With some amendments, a dangerous animal ordinance gained support from the Minot City Council on first reading Monday.

The ordinance defines what constitutes dangerous as well as annoying and provides that owners will have to appear in court, where a judge can choose remedies from a number of options.

Under the new language, owners would be cited for animals that:

– when unprovoked, bites, claws or otherwise harms a human or domestic animal on public or private property.

– when unprovoked, chases or approaches a person, including a person on a bicycle, upon the streets, sidewalks or any public or private property other than the owner’s property, in an apparent attitude of attack.

– when unprovoked, kills a domestic animal while off the owner’s property.

– has been designated as a dangerous animal by another jurisdiction.

Council member Stephan Podrygula asked for additional language to more precisely define “apparent attitude of attack.” The council approved inserting examples to include snarling, lunging, charging, chasing and growling.

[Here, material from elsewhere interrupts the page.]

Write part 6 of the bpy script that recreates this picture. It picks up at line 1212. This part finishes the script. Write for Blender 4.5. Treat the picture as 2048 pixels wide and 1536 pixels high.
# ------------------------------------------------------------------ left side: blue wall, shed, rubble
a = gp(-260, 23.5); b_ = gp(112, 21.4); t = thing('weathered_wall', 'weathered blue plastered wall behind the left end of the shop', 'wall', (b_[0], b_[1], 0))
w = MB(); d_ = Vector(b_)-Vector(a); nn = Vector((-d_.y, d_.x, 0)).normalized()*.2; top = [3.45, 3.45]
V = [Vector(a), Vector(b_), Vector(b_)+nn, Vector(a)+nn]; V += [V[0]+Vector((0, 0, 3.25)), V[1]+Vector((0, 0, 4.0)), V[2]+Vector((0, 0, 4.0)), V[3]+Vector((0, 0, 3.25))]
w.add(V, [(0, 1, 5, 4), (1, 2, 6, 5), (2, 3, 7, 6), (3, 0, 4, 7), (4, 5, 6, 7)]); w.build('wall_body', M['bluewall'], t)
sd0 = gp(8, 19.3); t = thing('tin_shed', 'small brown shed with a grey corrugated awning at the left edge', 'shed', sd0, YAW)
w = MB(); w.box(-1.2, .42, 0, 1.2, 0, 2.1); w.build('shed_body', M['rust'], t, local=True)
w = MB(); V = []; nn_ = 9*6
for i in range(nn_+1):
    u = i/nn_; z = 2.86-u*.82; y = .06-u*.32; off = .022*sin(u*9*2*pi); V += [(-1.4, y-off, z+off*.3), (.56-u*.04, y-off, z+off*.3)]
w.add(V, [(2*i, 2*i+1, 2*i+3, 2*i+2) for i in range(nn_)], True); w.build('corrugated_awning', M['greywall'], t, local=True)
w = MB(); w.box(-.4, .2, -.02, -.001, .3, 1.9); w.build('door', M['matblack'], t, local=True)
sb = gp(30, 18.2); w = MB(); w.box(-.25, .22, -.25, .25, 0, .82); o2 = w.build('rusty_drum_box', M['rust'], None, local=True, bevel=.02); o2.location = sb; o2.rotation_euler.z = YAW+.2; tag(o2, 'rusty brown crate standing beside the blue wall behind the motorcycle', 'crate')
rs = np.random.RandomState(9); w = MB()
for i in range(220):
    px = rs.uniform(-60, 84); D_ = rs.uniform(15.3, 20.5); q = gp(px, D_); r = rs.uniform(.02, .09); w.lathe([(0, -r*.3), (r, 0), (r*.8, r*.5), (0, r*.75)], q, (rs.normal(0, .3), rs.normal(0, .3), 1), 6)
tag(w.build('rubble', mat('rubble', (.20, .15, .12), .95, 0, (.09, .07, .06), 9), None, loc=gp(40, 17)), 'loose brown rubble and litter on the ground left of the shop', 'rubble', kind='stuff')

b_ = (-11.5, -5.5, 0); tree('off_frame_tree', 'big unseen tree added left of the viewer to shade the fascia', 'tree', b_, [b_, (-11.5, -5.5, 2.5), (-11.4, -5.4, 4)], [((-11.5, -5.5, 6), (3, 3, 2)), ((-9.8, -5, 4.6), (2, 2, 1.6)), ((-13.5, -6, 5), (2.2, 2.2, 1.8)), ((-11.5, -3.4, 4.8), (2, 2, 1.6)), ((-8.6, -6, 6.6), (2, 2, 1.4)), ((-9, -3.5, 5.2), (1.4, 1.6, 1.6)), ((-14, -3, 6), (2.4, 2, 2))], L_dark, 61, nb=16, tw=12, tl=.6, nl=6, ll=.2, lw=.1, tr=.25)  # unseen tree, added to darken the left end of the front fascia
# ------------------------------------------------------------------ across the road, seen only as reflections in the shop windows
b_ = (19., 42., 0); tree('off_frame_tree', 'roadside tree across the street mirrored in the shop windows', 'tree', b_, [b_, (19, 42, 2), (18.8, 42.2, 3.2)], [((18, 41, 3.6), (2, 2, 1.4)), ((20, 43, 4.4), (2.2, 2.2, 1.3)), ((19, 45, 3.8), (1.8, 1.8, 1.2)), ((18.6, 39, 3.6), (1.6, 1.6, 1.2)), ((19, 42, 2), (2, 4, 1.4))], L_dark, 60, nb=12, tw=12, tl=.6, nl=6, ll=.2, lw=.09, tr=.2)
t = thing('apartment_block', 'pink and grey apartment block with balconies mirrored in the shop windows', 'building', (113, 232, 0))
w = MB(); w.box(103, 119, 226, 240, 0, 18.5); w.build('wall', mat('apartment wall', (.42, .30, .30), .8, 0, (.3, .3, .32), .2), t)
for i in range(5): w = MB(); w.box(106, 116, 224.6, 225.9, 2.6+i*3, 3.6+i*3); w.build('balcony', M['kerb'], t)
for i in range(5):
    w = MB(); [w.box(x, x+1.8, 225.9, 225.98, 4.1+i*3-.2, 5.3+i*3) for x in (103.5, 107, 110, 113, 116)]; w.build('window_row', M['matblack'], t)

The ordinance wording excludes dogs protecting an owner’s private property from trespassers or other uninvited persons.

The new ordinance allows the judge to order an owner to remove or euthanize an animal, keep the animal in an enclosure, submit an animal to obedience training, post warning signs, not allow a pet outdoors during certain hours, implant a microchip, sterilize an animal, carry insurance, not sell an animal to another owner in the city or take other actions to keep the court informed.

The council changed language regarding the insurance coverage that could be ordered to use the example of $500,000 per person or $1 million per incident. The original wording copied the Fargo ordinance, which listed $300,000.

“As we are writing this ordinance, it’s important we give an indication of how serious we think some of these matters can become,” said Mark Jantzer, council president. “There needs to be clarity that enough insurance is in place.”

Council member Shannon Straight said it will be important to review the ordinance in a year to see how well it is working.

“It’s all about enforcement and the public’s ability to get the information from the city on what’s acceptable and not,” he said. “We have to do a better job from the city’s standpoint of conveying what is acceptable animal behavior.”

He also asked for clear documentation of the behaviors seen by the police and animal control officers.

“These folks who have reached out to me in the last few days are incredibly frustrated that the documentations are all very subjective,” he said. “We all see it a little bit differently. What’s snarling to one is pet-friendly behavior to another.”

The council will consider the ordinance on second and final reading at its Oct. 1 meeting.